Dylan16807 an hour ago | [-0 more]

Well it's complicated. Y2K was a combination of logic issues and the consequences of certain inefficient ways to store dates, like text and BCD. Migrating to binary could fit plenty of dates into the same space or even less.

In particular, 16 bits is enough to store the entire date, year month day, from 1900 into mid 2079. Any date format that couldn't go past 1999 was probably using 24-48 bits.

microgpt 3 hours ago | [-0 more]

[dead]

pishpash 11 minutes ago | [-0 more]

Also maybe you want price per average program footprint size...

mcdonje 2 hours ago | [-0 more]

The graph wouldn't be a lot taller because it's using a logarithmic scale

rootsudo 2 hours ago | [-1 more]

Back then was it 1000KB or 1024KB?

mjevans 2 hours ago | [-0 more]

The natural unit of measure for integrated circuits is a power of 2 since that's what the systems operate in. It's so natural that early 9 and 36 bit architectures were squeezed into 8 and 32 bits as it just works so much more efficiently.

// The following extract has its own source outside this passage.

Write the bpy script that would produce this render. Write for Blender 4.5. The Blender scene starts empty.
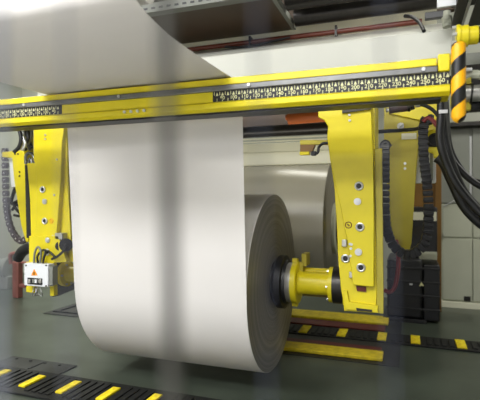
import bpy, bmesh, math, random
from mathutils import Vector, Matrix
random.seed(4)
scene = bpy.context.scene
col = scene.collection

# ------------------------------------------------------------------ camera geometry
F = 465.0
YAW = math.radians(19.9)
CS, SN = math.cos(YAW), math.sin(YAW)
EYE = 1.8

def at(px, py, Y):
    """world point on the plane y=Y seen at a pixel of the photograph"""
    u = (px - 240) / F
    w = Y / (u * SN + CS)
    return Vector((w * (u * CS - SN), Y, EYE - (py - 200) / F * w))

def floor_at(px, py, z=0.0):
    w = (EYE - z) * F / (py - 200)
    u = (px - 240) / F
    return Vector((w * (u * CS - SN), w * (u * SN + CS), z))

# ------------------------------------------------------------------ materials
def srgb(r, g, b):
    def f(c):
        c /= 255.0
        return c / 12.92 if c <= 0.04045 else ((c + 0.055) / 1.055) ** 2.4
    return (f(r), f(g), f(b), 1)

def mat(name, rgb, rough=0.5, metal=0.0, noise=0.0, scale=8.0, bump=0.0, spec=0.5, stretch=None):
    m = bpy.data.materials.new(name)
    m.use_nodes = True
    nt = m.node_tree
    b = nt.nodes['Principled BSDF']
    c = srgb(*rgb)
    b.inputs['Base Color'].default_value = c
    b.inputs['Roughness'].default_value = rough
    b.inputs['Metallic'].default_value = metal
    b.inputs['Specular IOR Level'].default_value = spec
    if noise or bump:
        tc = nt.nodes.new('ShaderNodeTexCoord')
        n = nt.nodes.new('ShaderNodeTexNoise')
        n.inputs['Scale'].default_value = scale
        n.inputs['Detail'].default_value = 6
        src = tc.outputs['Object']
        if stretch:
            mp = nt.nodes.new('ShaderNodeMapping')
            mp.inputs['Scale'].default_value = stretch
            nt.links.new(src, mp.inputs['Vector'])
            src = mp.outputs['Vector']
        nt.links.new(src, n.inputs['Vector'])
        if noise:
            r = nt.nodes.new('ShaderNodeValToRGB')
            r.color_ramp.elements[0].position = 0.3
            r.color_ramp.elements[1].position = 0.7
            r.color_ramp.elements[0].color = tuple(x * (1 - noise) for x in c[:3]) + (1,)
            r.color_ramp.elements[1].color = tuple(min(1, x * (1 + noise)) for x in c[:3]) + (1,)
            nt.links.new(n.outputs['Fac'], r.inputs['Fac'])
            nt.links.new(r.outputs['Color'], b.inputs['Base Color'])
        if bump:
            bp = nt.nodes.new('ShaderNodeBump')
            bp.inputs['Strength'].default_value = bump
            bp.inputs['Distance'].default_value = 0.01
            nt.links.new(n.outputs['Fac'], bp.inputs['Height'])
            nt.links.new(bp.outputs['Normal'], b.inputs['Normal'])
    return m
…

Long term storage and communications? Those start to introduce things like human division of timings, frequencies, and other analog systems like rotating disks. It still generally makes sense fab actual flash chips in various powers of 2 though. The discrepancy there tends to be various forms of 'overhead' for the translation table / wear level indirection, over-provisioning, and even variations in density caused by different levels of physical cell utilization.

Still, most network stuff ships around packets of 'up to' 1500 bytes ( https://en.wikipedia.org/wiki/Ethernet_frame and lets just exclude jumbo frames ) so arguably it'd be better to talk about all computer measures in binary powers of two, exclude the marketing huckster trying to make things more impressive by shoehorning SI engineering units into a realm that uses binary math.

crest 5 hours ago | [-0 more]

IIRC the Cray 2 was offered in a 1GB configuration by the mid 80s.